On Friday, April 15, 2011, Stu Levy, the founder of the manga publisher TOKYOPOP, announced in a personal message that the company will close its Los Angeles publishing division. TOKYOPOP’s German office will continue operation, and the company’s film division will remain open.

While this is disheartening news to many fans, it comes as little surprise to those who have been watching TOKYOPOP over recent years. TOKYOPOP lost many of its titles when their Kodansha licenses lapsed in 2009, and just last February the company laid off a number of people. The company was also affected by the book selling chain Borders filing for bankruptcy, as the chain was unable to pay money owed to the publisher.

Magic Knight Rayearth published under MIXX Manga

TOKYOPOP opened in 1997 under the name MIXX, starting with now-classic series like Sailor Moon and Magic Knight Rayearth. The company helped bring female fans into the realm of manga and comics, and also pioneered many other initiatives like OEL (original English language) manga, cine-manga, and, something that all fans find necessary now, un-flipped manga.
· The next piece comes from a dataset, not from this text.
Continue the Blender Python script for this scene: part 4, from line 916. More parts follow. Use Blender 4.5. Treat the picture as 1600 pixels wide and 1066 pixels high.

TOKYOPOP will end production of manga on May 31, 2011. There have been no announcements made about what will happen with the manga the company currently has licensed, and many fans remain worried over what will become of series that remain unfinished in English, like Hetalia and The Secret Notes of Lady Kanoko (recently reviewed on Real Otaku Gamer).

The next big project for TOKYOPOP is the film-adaptation of the Korean manhwa Priest, which will be released in theaters on May 13, 2011. The film is a product of TOKYOPOP’s film division. TOKYOPOP has also created an online documentary series called America’s Greatest Otaku, searching for the greatest otaku in America. Stu Levy also recently announced that he will be traveling to Miyagi prefecture in Japan to make a new documentary on the effects of the March 11 earthquake and tsunami.